House debates

Thursday, 7 July 2011

Bills

Competition and Consumer Amendment Bill (No. 1) 2011; Consideration in Detail

12:43 pm

Photo of Bruce BillsonBruce Billson (Dunkley, Liberal Party, Shadow Minister for Small Business, Competition Policy and Consumer Affairs) Share this | Hansard source

I advise the House that the coalition will be supporting these amendments. It was quite an ordeal, but we got there eventually, to try and save the government from itself, some might suggest. These amendments, as I mentioned earlier, faithfully reflect the objectives of the coalition's amendments, so the Office of Parliamentary Counsel obviou­sly has a greater flair for drafting than I have. I accept the word that they do faithfully reflect the objectives that we had set out.

We felt it important to have some process defined for markets that may be prescribed under this bill to be subject to these provisions. The government has made it clear that the banking sector is the first cab off the rank. I am not aware of any other markets. I acknowledge that the parliamen­tary secretary is shaking his head. He is slightly at odds there with the chairman of the ACCC, who has been repeatedly quoted as saying he can imagine any number of markets to which these provisions should apply. Mindful of that, we were keen to make sure that markets were not shirt-fronted in the middle of the night by a regulation that no-one knew quite where it had come from or why it was there and that process was just a tad too political, in that it did not provide a proper opportunity and proper process steps. So we think that is a constructive step. I note again the parliamen­tary secretary's advice that banking is all that is on the table at the moment. I also note and encourage the government to continue constructive contributions with the banking sector. I know that, the day before we delivered our dissenting report on this bill from the House Standing Committee on Economics, there had still not been a clear definition of what banking actually was, so we are still not quite sure what will be in, but at least we have a process to be defined that will set out if additional markets are to be captured.

The exceptions are very important. We argued in the dissenting report that there were clear, acceptable and ordinary business transactions and conduct that should not be captured by this bill. The government members on the committee said: 'No, that's wrong; the bill's perfect. Let it pass through.' I am pleased the executive has seen fit to pick up the work-outs for people in a distressed financial situation or facing insolvency. They are a clear example where lenders would need to engage in a discussion about what to do. The syndicated multiparty lending transactions—I am pleased the government has picked that up. On the legitimate and proconsumer conduct of mortgage and finance brokers: it would have been a crying shame if they had been frozen out of doing that worthwhile work.

I accept the advice from Treasury and the government on the 'white labelled' or 'vanilla' products in the banking sector, where one bank might provide certain services on behalf of other banks and the other bank puts its brand on them. I accept that a specific exemption for that is not necessary and that the notification and authorisation process will capture that.

They are all the provisions that we were arguing for. Above all, the ordinary-course-of-business exception is extraordinarily important. Whilst the government has publicly said and has just confirmed now that it is intending only to apply this competition regulatory framework to the banking sector, the machinery is in place for it to be expanded across any markets.

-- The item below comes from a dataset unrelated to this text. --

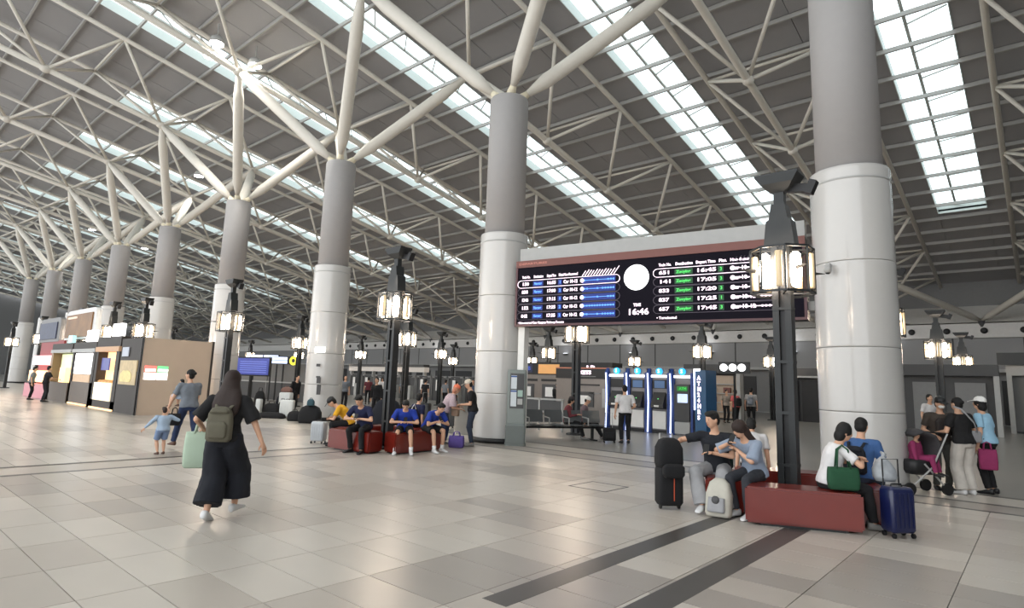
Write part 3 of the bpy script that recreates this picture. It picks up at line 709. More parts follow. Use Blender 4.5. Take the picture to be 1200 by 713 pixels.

The utility of the bill provides for that, yet the exceptions are overwhelmingly banking centric. They would mean basically nothing to other markets and to other areas of goods and services. So, without having some ordinary-course-of-business exception, if other markets were to be captured and prescribed under this bill, where would they go? They would not have any responsive exceptions for their particular industry. We would need to amend the law every time a new market was prescribed under the bill. That is not tidy, that is not reasonable and that brings no comfort to anybody wondering just how these new provisions might be applied.

With those remarks, I indicate that the coalition will be supporting these amend­ments. I again thank Mr Bradbury, the Treasurer's office and officials for their assistance in getting to this point.